All undergraduate degree students at UWM are required to fulfill general education requirements (GER). The Academic Program Planning and Curriculum Committee is the governing body for the approval and continuation of any course carrying GER credit. A subcommittee of the APCC evaluates the syllabus and course request form and recommends to the full committee formal designation of courses that satisfy the requirements.
The GERs are guided by Faculty Document 1382, approved by the UWM Faculty Senate and campus administration in November of 1984. The GERs have been reviewed and revised several times over the past 20 years.
Historically, the competency areas of the General Education Requirements have been the focus of much attention and assessment of student learning in math, foreign languages, and English composition is quite developed: The composition faculty makes extensive use of portfolios and reflective essays for assessing student learning; the mathematics faculty carefully tracks student placement, achievement, and progression in the math sequence; and the foreign language faculty uses proficiency guidelines established by American Council on the Teaching of Foreign Languages. Today assessment activities are used to make decisions about placement, class size, teaching practices, tutoring, and course content. Indirect assessment of General Education also results from UW System surveys, the Graduating Senior Survey, and alumni surveys. Answers to the educational and personal growth section of the NSSE and FSSE surveys have been used to gain insights into student perceptions of learning.
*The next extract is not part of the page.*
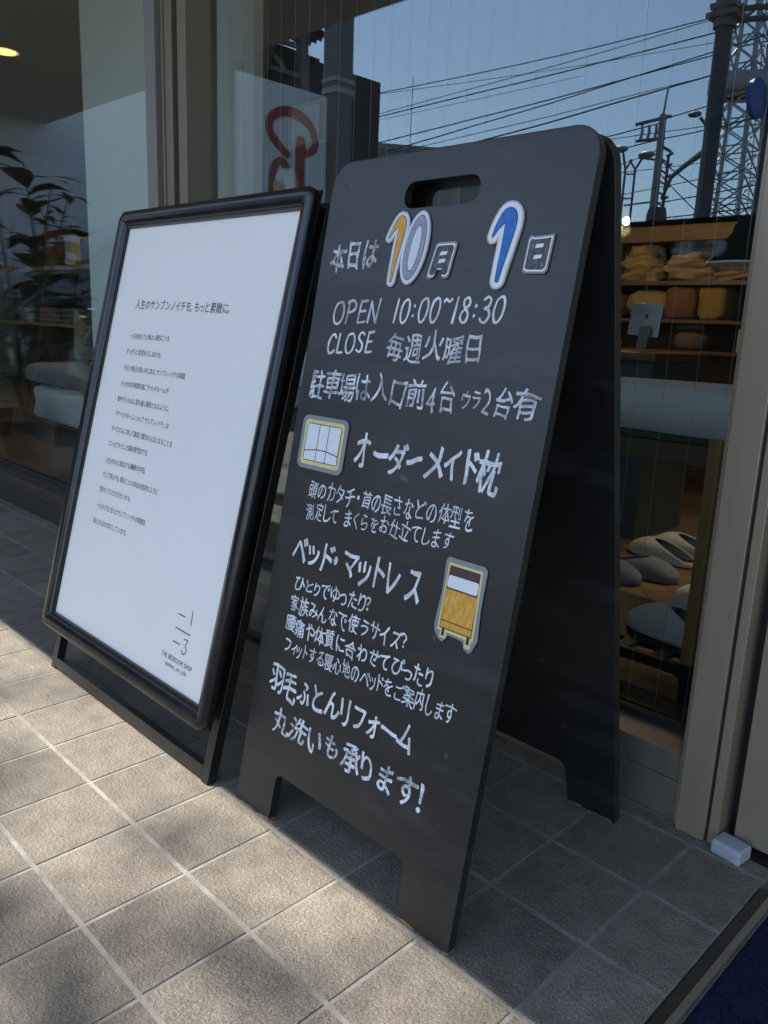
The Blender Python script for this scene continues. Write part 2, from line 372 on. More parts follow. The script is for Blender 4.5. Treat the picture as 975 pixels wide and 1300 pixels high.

In contrast to the competency areas, assessment of courses meeting the distribution requirements has been less rigorous. As first envisioned by the APBC, UWM’s General Education Requirements would ensure that all students enrolled in a restricted set of core courses that provided a basis of liberal arts and sciences (humanities, social sciences, natural sciences, and arts) as well as proficiency in composition, mathematics, and a foreign language. However, even before being adopted, the GERs, by deliberate faculty action, became broader and more diffuse than a few selected courses. And, after being in place, greater and greater flexibility needed to be offered to students in order to accommodate not only the various degree programs offered at UWM, but also the many students entering UWM as transfer and adult returning students. As a result, what began, at least conceptually, as a defined program with limited outcome goals became, as implemented and evolved, a diverse set of student experiences.